Arm Shares: Nvidia Exit and Licensing Miss Impacts

Arm Shares: Nvidia Exit and Licensing Miss Impacts

Thu, February 19, 2026

Arm Shares: Nvidia Exit and Licensing Miss Impacts

Arm Holdings (NASDAQ: ARM) experienced a volatile stretch this week driven by two concrete events: Nvidia’s complete divestiture of its remaining Arm shares and Arm’s fiscal Q3 licensing miss despite healthy royalty growth. Both developments have direct bearings on investor sentiment and near-term stock performance, with an important company event scheduled for March 24 that could shift the narrative.

Recent concrete developments

Nvidia completes divestiture

SEC filings show Nvidia sold roughly 1.1 million Arm shares — about $155.8 million worth — ending its remaining equity stake. The removal of this lingering ownership link to Nvidia, which had tried and failed to acquire Arm in 2021, was interpreted positively by some investors as a source of strategic clarity for Arm. That news produced a modest pre-market uptick of roughly 1% in Arm’s share price on February 18, reflecting relief that a potential future conflict of interest or takeover speculation is no longer a factor.

Fiscal Q3 results: licensing miss, royalty strength

Arm’s quarter ended December 31, 2025, showed mixed top-line signals. Total revenue reached about $1.24 billion, a 26% year-over-year increase and slightly above consensus estimates. However, upfront licensing revenue came in at approximately $505 million, missing analysts’ expectations near $520 million. Royalty revenue told a different story — rising roughly 27% year-over-year to $737 million, comfortably ahead of forecasts.

The market response focused heavily on the licensing shortfall. Licensing deals are higher-visibility, higher-confidence indicators of future footprint expansion for Arm’s architectures; missing estimates in this line item triggered a steep after-hours sell-off that saw shares drop around 7–8% as investors adjusted growth expectations.
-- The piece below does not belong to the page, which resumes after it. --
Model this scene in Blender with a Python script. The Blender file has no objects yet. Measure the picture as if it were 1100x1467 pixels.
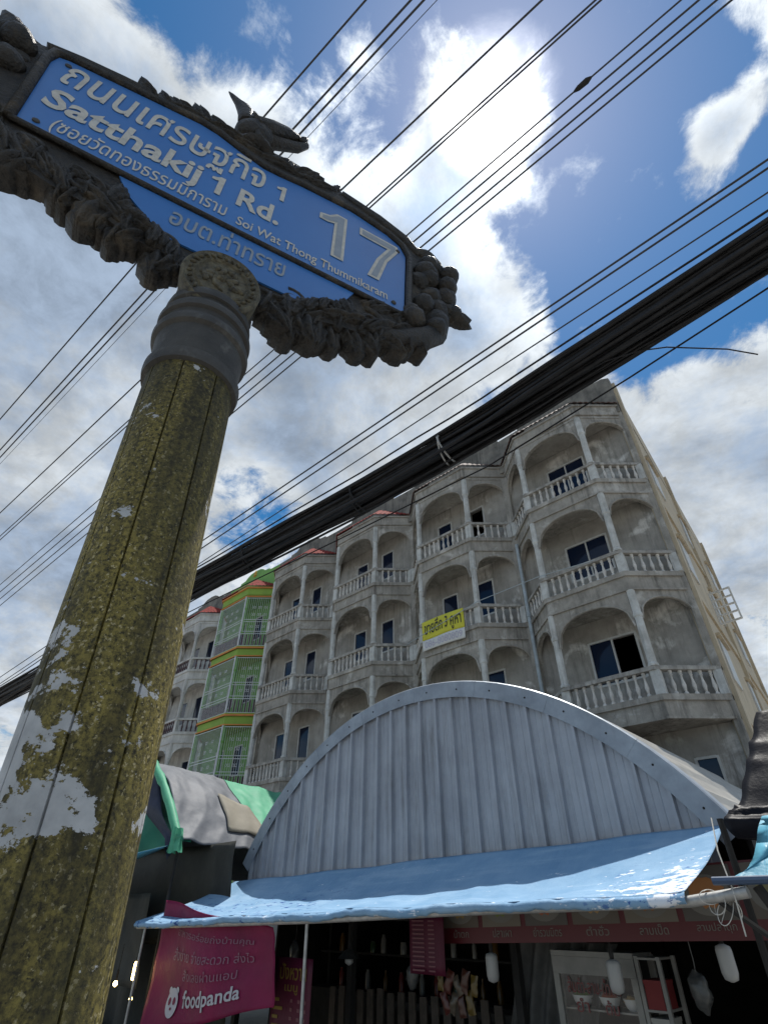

Drivers and risks behind the moves

Why Nvidia’s exit matters

Nvidia’s full divestiture removes an ownership anomaly that has lingered since the failed acquisition attempt. For many institutional investors, that simplifies Arm’s shareholder base and removes any ambiguity about Nvidia’s influence or strategic intentions. While the immediate price impact was modest, the move reduces speculation and may make Arm’s corporate strategy easier to evaluate on its own merits.

Why the licensing miss hurt

Upfront licensing revenue is a forward-looking data point: it signals new chip designs and long-term royalty streams. A shortfall implies slower-than-expected adoption or delayed design wins, even if royalty receipts for shipping products remain robust for now. Market elasticity to licensing surprises remains high because licenses are discrete, infrequent, and materially affect multi-year revenue trajectories.

Macro and customer-specific headwinds

Comments from major customers, including warnings about memory constraints and potential smartphone demand softness, raise a credible near-term headwind to licensing. If semiconductor supply chain tightness or end-market softness delays OEM design cycles, upfront licenses can be pushed into future quarters — a risk Arm must navigate even amid growing demand for AI and data-center CPU/GPU architectures.

Near-term catalyst: March 24 event

Arm has scheduled an investor-facing event for March 24 (10:00 a.m. PT). Market participants will be watching for:

  • New licensing announcements or major customer wins;
  • Roadmap updates around CPU/GPU or specialized IP for AI workloads;
  • Management commentary addressing the licensing miss and how Arm plans to accelerate design wins.

A strong showing at that event — tangible licenses, clearer architecture roadmaps, or evidence that data-center momentum offsets mobile licensing headwinds — could help restore confidence and compress volatility.

Conclusion

This week’s developments created a clear, evidence-based narrative for Arm: Nvidia’s divestiture reduced strategic uncertainty and provided a short-term positive catalyst, while the licensing revenue miss highlighted execution risk that markets punished sharply. Royalty growth remains a healthy counterbalance, but licensing cadence will be the primary driver of sentiment until Arm can demonstrate renewed momentum. Watch the March 24 presentation closely for specific licensing or technology announcements that could alter the stock’s trajectory.

Disclaimer: This article is informational and not investment advice. Investors should perform their own due diligence before making decisions.